How to find the time complexity of a recursive method?

Question

double expRecursive(double x, int n) {
    if (n <= 4) {
        return expIterativ(x, n);
    }

    return expRecursive(x, n/2) *
           expRecursive(x, (n + 1)/2);
}

So the problem I am dealing with is how I can write the time complexity of this method using a big O notation.

Here is what I've done so far. I'm not sure if it is correct but let me explain it. I get that T(n)= 2 T(n/2) + 1 for n>4 since we have 2 recursive calls and other operations. But when it comes to n<=4, that is where I got stuck. There is a recursive call which means that even it will be something like T(n)= T(n/2)+1. But this doesn't even feel right, I would really appreciate it if someone could help me.

Answer 1

Assuming a constant x for our purposes (i.e., we are not interested in the growth rate as a function of x), expIterative is also just a function of n, and is only called for cases where n <= 4. There is some largest time t* that expIterative takes to run on x and n where n goes from 0 to 4. We can simply use that largest time t* as a constant, since the range of n that can be sent as an input is bounded.

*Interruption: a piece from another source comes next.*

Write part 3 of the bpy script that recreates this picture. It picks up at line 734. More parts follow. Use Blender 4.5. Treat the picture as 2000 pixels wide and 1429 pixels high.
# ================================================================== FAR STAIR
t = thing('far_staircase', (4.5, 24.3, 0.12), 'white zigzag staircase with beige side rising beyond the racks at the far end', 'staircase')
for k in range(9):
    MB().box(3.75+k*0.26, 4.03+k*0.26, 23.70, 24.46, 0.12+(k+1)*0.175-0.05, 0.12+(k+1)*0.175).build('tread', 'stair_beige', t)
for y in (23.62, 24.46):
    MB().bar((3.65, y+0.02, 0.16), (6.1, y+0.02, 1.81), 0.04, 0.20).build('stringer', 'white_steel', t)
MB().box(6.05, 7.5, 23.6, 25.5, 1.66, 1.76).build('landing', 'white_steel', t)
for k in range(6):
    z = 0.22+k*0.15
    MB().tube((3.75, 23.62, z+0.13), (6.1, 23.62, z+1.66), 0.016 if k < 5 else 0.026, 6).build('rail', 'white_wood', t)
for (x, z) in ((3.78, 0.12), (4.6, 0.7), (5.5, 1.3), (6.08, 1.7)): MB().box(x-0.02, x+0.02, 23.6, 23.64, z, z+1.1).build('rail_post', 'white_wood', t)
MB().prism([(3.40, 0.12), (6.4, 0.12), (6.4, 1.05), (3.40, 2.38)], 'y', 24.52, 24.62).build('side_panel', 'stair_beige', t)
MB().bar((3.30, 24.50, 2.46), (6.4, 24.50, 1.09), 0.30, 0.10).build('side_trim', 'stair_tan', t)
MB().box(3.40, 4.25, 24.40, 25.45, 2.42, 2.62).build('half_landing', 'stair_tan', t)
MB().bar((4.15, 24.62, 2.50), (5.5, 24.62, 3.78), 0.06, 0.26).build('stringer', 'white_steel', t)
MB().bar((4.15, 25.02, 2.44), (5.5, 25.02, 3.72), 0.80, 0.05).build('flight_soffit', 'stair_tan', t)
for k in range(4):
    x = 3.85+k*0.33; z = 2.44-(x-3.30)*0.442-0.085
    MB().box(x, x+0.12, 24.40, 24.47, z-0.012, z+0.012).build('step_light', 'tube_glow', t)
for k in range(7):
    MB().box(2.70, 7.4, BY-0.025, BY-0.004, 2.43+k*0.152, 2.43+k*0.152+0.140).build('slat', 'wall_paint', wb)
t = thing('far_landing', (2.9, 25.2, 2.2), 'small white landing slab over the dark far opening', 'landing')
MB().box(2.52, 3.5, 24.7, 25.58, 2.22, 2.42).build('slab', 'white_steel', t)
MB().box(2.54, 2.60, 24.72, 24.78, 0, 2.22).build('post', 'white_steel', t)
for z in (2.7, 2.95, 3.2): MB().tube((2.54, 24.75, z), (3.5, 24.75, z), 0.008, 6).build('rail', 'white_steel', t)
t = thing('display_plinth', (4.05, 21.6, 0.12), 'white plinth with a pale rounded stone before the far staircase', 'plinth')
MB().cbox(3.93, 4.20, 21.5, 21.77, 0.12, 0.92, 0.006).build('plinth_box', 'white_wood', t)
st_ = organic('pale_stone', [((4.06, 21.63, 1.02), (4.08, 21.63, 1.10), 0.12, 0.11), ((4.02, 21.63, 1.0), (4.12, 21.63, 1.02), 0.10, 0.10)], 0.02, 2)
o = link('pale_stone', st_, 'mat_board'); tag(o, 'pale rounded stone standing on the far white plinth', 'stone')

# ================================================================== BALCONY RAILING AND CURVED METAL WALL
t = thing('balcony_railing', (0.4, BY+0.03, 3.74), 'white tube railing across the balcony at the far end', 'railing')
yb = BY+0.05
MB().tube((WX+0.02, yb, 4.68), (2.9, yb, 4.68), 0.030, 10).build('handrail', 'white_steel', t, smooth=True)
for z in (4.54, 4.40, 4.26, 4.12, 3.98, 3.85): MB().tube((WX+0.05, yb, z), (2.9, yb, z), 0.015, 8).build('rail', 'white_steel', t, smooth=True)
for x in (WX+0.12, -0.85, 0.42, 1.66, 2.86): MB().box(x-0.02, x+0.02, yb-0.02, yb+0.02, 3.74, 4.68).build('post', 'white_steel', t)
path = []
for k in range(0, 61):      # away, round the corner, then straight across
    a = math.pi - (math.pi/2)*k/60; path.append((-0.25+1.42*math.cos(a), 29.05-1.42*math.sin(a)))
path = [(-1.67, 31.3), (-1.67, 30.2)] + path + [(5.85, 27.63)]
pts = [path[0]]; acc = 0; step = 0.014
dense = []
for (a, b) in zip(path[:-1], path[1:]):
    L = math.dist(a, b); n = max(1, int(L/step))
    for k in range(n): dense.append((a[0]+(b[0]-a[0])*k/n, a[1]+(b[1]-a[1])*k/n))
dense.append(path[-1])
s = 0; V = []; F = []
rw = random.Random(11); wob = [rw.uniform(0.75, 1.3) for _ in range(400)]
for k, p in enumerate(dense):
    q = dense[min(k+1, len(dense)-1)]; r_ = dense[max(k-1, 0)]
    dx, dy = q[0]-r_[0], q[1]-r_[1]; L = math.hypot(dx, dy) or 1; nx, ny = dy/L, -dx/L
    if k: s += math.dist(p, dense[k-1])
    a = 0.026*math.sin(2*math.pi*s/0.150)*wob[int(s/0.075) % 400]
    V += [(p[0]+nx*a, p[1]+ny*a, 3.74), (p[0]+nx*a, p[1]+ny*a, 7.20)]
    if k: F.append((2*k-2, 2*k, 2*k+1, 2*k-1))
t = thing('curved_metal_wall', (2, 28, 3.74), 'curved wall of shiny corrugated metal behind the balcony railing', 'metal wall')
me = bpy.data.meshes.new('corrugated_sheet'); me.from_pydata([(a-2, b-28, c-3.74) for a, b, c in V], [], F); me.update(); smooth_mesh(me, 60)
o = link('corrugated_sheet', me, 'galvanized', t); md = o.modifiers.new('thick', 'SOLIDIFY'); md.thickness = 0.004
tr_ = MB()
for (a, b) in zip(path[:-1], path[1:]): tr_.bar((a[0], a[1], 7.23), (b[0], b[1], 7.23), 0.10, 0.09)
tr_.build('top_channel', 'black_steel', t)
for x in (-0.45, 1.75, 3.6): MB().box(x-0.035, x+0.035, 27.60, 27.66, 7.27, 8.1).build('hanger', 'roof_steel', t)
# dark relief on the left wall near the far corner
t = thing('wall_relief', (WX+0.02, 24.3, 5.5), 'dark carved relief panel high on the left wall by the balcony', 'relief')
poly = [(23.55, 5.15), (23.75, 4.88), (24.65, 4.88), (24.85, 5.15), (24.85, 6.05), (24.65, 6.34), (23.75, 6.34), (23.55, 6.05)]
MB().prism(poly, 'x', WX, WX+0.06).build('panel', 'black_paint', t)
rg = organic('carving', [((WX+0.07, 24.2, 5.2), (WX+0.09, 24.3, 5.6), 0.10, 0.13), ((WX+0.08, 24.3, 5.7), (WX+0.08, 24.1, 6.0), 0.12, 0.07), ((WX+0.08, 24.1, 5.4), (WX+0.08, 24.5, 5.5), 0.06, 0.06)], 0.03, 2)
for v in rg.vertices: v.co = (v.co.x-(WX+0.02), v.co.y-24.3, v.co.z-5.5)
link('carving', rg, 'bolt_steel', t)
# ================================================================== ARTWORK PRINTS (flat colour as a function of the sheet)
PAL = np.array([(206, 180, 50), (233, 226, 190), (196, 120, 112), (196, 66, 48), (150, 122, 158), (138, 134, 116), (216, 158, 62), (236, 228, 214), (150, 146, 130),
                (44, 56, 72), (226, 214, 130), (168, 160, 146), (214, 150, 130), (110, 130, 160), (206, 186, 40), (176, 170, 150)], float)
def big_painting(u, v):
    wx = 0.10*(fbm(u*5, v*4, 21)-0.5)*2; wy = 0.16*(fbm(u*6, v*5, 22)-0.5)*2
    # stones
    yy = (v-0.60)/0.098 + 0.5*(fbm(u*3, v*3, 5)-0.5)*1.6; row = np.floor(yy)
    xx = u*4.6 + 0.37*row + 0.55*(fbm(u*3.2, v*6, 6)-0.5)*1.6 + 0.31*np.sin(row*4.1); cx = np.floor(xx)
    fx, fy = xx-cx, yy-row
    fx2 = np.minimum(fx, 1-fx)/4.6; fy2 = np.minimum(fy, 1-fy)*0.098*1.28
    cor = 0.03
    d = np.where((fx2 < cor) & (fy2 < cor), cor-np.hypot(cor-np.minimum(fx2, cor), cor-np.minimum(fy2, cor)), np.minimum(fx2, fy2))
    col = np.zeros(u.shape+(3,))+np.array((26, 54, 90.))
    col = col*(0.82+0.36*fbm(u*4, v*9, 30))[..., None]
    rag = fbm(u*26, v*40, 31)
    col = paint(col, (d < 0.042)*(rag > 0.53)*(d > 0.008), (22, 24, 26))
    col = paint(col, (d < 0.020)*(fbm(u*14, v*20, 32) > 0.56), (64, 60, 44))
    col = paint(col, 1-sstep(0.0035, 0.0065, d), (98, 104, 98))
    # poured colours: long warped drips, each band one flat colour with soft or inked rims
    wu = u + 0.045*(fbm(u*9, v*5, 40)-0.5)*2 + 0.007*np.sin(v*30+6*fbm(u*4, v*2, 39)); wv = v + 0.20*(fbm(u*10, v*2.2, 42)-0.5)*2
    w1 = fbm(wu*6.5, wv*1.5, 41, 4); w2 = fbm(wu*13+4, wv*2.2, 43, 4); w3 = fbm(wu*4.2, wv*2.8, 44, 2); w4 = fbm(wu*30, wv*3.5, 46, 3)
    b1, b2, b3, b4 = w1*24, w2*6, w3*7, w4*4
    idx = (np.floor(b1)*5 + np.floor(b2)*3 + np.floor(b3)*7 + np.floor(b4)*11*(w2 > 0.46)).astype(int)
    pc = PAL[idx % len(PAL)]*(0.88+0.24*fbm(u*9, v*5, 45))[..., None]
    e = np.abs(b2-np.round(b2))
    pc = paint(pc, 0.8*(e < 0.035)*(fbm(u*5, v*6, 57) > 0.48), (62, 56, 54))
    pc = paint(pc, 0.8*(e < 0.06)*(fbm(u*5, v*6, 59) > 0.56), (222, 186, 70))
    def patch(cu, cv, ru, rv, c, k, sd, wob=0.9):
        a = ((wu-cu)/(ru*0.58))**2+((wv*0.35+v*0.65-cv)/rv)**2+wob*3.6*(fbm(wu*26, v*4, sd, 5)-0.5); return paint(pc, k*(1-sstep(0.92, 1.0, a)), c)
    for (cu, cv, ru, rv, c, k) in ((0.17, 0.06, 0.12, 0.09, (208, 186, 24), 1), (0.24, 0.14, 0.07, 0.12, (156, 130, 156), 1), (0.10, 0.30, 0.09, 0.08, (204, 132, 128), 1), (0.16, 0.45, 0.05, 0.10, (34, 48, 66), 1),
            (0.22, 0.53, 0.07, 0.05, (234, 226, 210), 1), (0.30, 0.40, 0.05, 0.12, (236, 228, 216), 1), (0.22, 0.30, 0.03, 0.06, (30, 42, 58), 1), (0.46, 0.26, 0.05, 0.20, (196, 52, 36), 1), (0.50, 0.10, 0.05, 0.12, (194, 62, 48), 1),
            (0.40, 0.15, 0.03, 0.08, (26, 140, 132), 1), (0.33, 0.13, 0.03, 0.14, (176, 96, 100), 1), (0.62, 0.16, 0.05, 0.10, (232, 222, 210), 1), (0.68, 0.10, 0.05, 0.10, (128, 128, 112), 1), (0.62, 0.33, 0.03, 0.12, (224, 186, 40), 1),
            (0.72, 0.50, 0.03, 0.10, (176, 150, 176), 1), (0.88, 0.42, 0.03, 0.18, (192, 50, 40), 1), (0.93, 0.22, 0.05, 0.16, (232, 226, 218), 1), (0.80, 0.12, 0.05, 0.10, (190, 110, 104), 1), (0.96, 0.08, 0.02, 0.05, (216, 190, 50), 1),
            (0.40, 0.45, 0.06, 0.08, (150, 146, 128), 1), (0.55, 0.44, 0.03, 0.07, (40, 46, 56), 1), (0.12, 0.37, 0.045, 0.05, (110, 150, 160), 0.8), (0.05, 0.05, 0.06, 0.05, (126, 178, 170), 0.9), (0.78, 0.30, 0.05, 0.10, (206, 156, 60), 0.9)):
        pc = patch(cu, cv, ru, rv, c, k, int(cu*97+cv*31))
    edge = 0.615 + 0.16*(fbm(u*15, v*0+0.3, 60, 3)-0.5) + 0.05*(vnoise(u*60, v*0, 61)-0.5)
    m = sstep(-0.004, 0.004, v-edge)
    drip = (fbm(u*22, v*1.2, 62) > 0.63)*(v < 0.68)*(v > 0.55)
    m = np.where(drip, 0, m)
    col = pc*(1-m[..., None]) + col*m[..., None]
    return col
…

double expRecursive(double x, int n) {
    if (n <= 4) {                                       // a+b
        return expIterativ(x, n);                       // c+t*
    }

    return expRecursive(x, n/2) *                       // c+T(n/2)
           expRecursive(x, (n + 1)/2);                  // d+T((n+1)/2)
}

As you pointed out, we can make the simplifying assumption that n is even and just worry about that case. If we assume n is a power of 2, even easier, since then all recursive calls will be for even numbers.

We get

T(n) <= 2T(n/2) + (a+b+2c+d+t*)

The stuff in parentheses at the end is just a sum of constants, so we can add them together and call the result k:

T(n) <= 2T(n/2) + k

We can write out some terms here:

n    T(n)
4    t*
8    2t* + k
16   4t* + 2k + k
32   8t* + 4k + 2k + k
...
2^n  2^(n-2)t* + 2^(n-2)k - k
   = (2^n)(t* + k)/4 - k

So for an input 2^n, it takes time proportional to 2^n. That means that T(n) = O(n).